The Union Pacific Railroad recently placed an order for 58 new steam locomotives to meet the growing demand for freight shipments across the American continent. Western Union is opening scores of new telegraph offices; it seems that people drowning in cheap e-mail and faxes long for the drama and succinctness of the telegram. And even dirigibles are making a comeback: They may soon see service as airborne tour buses, flying cranes, and stratospheric cell phone antennas.
All those statements are surprising, but unlike the first two, the last one is actually true. Dirigibles, also known as airships, never deserved to go the way of the telegram or the steam locomotive; never deserved to be reduced to flying billboards like the Goodyear blimp. Public relations, ironically, had been part of their downfall: After 36 people died when the Hindenburg burned at Lakehurst, New Jersey, in 1937, it became hard to convince anyone that airships had a future. And in transoceanic passenger service— the business pioneered by the Hindenburg and its predecessor, the Graf Zeppelin— they surely didn't, once airplanes cut the crossing time from days to hours.
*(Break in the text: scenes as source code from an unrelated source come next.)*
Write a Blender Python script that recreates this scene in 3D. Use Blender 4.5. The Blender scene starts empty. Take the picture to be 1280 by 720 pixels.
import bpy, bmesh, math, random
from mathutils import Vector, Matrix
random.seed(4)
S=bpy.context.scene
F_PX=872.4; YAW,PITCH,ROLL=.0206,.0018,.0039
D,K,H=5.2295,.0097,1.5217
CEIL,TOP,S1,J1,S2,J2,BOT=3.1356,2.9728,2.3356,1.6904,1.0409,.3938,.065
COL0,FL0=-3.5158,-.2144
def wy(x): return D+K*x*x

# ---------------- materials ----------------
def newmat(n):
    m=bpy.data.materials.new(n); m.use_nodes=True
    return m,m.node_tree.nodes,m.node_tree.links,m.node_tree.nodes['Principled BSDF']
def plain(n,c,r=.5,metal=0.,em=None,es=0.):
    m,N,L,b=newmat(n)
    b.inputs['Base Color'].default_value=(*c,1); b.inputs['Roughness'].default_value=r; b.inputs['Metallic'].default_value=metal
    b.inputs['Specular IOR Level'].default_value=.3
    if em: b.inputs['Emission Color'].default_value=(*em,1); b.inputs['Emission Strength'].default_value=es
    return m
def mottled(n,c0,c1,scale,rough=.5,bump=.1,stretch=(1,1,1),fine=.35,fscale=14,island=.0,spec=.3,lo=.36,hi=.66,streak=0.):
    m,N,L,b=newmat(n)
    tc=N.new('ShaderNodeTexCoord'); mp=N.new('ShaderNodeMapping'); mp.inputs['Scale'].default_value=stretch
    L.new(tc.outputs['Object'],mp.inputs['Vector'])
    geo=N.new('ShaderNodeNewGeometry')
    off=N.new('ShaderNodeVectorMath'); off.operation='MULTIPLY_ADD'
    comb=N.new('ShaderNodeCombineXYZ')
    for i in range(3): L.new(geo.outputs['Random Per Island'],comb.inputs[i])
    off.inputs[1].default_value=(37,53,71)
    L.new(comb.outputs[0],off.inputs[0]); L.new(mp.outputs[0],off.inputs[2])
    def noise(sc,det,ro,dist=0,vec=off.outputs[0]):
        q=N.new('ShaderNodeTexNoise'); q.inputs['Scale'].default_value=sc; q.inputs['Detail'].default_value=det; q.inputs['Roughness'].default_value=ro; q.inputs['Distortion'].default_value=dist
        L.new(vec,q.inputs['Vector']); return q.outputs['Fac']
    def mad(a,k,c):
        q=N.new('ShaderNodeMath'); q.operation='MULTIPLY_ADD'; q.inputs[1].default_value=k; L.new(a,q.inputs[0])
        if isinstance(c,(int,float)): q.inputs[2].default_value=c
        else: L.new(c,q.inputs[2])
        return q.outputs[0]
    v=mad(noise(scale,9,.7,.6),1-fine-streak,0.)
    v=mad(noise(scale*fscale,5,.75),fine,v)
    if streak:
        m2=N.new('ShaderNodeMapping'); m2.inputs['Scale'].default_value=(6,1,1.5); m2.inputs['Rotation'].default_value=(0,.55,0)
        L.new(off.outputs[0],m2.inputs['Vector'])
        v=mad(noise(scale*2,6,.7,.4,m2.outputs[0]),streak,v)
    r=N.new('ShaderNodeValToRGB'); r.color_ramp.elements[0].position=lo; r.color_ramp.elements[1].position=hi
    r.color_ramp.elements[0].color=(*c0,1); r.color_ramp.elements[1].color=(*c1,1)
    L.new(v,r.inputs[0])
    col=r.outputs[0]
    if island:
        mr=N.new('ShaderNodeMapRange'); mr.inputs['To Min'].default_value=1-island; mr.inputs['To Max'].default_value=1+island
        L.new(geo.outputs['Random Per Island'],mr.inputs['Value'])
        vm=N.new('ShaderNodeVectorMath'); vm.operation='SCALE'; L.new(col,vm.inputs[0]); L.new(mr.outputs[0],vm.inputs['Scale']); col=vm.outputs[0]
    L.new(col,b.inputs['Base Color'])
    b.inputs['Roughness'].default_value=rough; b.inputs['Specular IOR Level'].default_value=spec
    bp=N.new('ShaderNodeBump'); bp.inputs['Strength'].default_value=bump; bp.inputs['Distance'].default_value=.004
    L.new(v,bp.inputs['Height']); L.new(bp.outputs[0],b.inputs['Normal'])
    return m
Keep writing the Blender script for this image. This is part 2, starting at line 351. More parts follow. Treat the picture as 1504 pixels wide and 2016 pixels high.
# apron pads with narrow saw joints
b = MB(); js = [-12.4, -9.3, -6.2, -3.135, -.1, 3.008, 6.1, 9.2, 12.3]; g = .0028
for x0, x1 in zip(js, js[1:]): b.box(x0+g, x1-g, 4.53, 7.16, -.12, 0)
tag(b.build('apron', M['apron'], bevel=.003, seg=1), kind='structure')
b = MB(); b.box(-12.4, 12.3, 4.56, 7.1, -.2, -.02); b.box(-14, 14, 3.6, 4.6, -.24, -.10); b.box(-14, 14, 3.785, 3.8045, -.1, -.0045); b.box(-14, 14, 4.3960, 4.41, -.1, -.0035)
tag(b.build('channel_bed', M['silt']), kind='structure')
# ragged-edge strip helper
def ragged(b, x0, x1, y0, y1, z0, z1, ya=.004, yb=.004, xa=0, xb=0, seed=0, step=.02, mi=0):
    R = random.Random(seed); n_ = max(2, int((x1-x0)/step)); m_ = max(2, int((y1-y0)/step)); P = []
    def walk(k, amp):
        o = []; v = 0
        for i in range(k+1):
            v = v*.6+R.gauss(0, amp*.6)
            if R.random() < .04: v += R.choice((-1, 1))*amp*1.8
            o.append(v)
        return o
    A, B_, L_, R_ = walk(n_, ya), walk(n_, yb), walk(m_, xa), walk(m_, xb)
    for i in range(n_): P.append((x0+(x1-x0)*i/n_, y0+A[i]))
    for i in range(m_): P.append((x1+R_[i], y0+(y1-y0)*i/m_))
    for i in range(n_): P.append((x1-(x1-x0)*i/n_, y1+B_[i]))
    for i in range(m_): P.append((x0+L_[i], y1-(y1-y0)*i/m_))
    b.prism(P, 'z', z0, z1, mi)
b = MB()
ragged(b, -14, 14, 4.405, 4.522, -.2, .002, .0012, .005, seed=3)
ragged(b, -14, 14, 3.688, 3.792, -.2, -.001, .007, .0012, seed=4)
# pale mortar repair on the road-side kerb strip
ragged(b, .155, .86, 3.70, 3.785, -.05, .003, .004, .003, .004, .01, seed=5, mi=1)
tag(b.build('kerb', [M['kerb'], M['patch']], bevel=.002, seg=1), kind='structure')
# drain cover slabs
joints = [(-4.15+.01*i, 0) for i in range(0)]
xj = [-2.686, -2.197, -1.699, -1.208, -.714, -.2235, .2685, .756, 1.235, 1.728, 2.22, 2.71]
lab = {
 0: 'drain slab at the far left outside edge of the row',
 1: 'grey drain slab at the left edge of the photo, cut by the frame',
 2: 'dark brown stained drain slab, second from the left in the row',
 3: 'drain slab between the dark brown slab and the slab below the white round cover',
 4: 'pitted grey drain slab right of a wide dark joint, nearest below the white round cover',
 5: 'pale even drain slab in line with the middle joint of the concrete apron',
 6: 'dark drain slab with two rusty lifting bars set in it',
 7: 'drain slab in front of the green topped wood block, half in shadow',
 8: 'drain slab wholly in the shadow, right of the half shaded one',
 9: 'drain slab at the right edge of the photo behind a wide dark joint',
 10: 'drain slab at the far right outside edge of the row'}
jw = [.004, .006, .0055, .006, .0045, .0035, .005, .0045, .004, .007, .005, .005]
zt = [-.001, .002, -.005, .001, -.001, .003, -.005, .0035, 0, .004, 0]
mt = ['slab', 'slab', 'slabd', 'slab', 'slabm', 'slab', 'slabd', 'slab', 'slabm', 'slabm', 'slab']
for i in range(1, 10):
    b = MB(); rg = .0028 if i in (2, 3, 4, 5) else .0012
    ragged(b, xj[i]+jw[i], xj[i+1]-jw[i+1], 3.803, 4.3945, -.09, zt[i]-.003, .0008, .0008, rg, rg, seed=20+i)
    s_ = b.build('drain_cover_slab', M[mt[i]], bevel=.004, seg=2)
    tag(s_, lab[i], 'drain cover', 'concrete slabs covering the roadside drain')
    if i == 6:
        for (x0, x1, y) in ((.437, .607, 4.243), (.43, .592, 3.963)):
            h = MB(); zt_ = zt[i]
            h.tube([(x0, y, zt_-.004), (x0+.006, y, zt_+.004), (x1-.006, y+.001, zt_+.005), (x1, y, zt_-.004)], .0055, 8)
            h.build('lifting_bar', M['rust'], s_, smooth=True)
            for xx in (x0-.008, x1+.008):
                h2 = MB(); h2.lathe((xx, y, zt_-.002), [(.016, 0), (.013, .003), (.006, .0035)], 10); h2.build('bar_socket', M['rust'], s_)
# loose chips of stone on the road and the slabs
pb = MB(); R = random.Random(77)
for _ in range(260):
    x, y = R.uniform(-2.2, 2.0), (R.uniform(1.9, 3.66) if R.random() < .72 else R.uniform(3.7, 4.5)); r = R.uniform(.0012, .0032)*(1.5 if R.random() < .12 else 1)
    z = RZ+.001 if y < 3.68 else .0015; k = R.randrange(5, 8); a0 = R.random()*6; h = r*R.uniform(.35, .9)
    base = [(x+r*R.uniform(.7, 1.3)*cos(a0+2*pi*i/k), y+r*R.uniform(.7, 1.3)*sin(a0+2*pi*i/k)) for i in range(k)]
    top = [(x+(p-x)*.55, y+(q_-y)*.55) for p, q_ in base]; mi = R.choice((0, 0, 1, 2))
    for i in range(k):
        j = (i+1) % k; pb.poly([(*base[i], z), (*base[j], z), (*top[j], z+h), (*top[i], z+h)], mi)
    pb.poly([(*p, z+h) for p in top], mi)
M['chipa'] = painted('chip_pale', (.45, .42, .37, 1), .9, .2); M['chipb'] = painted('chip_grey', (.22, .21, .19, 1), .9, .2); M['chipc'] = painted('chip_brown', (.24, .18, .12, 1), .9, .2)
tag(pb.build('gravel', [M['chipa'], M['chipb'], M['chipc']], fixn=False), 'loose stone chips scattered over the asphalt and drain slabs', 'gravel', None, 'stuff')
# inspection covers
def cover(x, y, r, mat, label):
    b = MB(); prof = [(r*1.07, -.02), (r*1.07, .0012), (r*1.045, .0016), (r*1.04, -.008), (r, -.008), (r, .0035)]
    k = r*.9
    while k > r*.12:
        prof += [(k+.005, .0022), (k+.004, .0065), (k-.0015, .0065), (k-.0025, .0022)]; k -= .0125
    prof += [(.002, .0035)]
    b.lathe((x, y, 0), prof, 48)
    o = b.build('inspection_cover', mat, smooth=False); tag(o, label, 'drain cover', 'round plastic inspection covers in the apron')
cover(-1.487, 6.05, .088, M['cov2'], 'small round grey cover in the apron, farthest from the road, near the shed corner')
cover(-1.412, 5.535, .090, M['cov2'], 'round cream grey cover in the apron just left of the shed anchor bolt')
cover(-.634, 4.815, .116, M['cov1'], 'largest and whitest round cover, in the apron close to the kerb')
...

But the modern economy is creating many new niches, and in some of them being slow isn't much of a drawback— and being lighter than air is a decided plus. "Nostalgic as they are, airships could play a very interesting role in as innovative a sector as communications," says Reimund Küke, the engineer in charge of the stratospheric airship project at Astrium, a European aerospace company. "That's a charming business. And it may also be a very lucrative one, which is why so many people are giving it a try."
A century after they first took off, half a century after they became quaint, airships are coming back.